There are doubtless many “post-avant” poets who would not recognize themselves in this description and would even vehemently reject it (practitioners of “flarf,” for instance, which I can’t describe because I don’t understand what it is or is supposed to be), but I think that this is a fair if overly broad description of a significant area of contemporary poetic activity.
Reginald Shepherd
— Reginald Shepherd Feb 5, 02:11 PM #
Hello Reginald and Jennifer, I want to quickly clarify something here since it’s come up: I invented the term “post-avant” in the debate I moderated and published titled “Avant, Post-Avant, and Beyond” and also used the shorthand “post-post” to parody the idea further (i.e. as attempting to go beyond something at the leading edge, the “avant-garde”) in a Boston Comment essay called “Post-post Dementia.” Though I intended the term as a joke, I like your defintion, Reginald, and agree with how you characterize this type of poetry (also referred to, by the way, as T.K.O.P or “that kind of poetry” by editors).

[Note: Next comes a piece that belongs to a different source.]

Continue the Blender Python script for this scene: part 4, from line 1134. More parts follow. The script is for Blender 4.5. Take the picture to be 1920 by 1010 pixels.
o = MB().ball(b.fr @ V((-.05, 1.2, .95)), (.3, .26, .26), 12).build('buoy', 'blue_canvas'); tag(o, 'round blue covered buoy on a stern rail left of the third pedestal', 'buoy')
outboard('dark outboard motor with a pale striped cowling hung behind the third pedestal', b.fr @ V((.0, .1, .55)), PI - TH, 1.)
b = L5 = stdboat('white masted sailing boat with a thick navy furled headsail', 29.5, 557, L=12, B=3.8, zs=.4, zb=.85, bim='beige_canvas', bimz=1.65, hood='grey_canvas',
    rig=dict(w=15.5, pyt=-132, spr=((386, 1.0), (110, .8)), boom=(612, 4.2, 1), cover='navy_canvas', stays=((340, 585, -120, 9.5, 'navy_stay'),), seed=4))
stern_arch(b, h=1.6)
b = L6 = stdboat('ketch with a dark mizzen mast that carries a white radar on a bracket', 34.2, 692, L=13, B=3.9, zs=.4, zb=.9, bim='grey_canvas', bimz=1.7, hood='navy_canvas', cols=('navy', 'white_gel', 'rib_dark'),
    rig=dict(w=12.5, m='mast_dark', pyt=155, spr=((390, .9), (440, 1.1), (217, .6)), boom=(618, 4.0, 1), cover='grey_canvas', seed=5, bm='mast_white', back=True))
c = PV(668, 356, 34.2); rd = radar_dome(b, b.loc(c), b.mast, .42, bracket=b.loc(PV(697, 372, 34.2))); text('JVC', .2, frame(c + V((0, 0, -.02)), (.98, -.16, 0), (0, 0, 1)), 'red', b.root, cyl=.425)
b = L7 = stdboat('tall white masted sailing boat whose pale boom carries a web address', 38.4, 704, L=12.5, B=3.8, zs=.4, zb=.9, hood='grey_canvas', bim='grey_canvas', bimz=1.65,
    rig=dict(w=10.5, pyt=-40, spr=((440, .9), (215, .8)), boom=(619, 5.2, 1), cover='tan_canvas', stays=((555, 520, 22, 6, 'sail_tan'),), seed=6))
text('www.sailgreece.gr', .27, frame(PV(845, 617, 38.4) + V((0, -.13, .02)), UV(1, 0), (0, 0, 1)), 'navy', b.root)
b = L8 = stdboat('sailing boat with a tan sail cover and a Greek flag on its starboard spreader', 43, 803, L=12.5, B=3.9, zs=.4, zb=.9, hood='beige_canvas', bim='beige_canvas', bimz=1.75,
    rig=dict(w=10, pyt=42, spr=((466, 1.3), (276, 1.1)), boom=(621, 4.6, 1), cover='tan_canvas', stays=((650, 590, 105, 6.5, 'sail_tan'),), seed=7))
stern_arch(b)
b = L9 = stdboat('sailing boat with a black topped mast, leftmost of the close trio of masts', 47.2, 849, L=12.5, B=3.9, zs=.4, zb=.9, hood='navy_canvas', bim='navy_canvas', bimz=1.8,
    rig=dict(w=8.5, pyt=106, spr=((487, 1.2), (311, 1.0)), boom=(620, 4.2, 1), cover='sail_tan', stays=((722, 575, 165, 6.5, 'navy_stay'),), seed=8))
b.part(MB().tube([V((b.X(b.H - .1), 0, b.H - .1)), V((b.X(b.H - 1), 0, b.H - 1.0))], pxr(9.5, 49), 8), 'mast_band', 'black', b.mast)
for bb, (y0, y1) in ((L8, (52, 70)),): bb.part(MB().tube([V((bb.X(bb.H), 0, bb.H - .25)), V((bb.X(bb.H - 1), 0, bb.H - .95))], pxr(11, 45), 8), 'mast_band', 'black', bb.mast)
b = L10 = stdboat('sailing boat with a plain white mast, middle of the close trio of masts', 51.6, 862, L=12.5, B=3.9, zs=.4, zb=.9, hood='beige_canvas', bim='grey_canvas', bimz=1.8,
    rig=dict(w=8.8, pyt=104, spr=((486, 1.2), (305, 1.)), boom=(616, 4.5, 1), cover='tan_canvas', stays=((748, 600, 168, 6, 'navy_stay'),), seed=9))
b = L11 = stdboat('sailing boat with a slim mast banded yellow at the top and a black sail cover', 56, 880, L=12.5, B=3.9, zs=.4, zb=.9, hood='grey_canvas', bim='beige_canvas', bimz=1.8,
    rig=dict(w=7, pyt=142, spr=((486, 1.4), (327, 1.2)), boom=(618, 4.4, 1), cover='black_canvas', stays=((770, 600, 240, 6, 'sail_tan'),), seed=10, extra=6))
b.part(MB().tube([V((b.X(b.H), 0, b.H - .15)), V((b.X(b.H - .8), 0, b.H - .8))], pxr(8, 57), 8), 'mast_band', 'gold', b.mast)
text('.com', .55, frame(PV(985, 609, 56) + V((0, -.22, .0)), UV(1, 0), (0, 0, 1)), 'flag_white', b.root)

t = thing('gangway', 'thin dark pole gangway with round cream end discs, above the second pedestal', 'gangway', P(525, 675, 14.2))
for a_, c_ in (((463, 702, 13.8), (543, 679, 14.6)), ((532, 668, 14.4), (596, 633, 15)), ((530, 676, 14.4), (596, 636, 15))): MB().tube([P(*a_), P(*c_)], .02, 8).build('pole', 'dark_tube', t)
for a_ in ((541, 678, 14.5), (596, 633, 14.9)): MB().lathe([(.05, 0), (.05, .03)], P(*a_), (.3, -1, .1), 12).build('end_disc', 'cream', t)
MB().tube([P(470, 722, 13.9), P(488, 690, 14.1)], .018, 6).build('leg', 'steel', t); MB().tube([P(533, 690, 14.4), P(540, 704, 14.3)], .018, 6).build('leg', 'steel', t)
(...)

The debate and essay can be seen on www.bostoncomment.com
Thanks,
Joan
— Joan Houlihan Feb 5, 04:02 PM #
I’ve got dibs on Beyond-Avant! And for that matter Beyond Beyond-Avant. That ought to cement my fame for a few more years.
— marci Feb 7, 05:39 PM #
Reginald and Joan:
Thanks very much for taking up the question I asked. I hoped someone would. I’ve been following the subsequent discussion over at Harriet, too.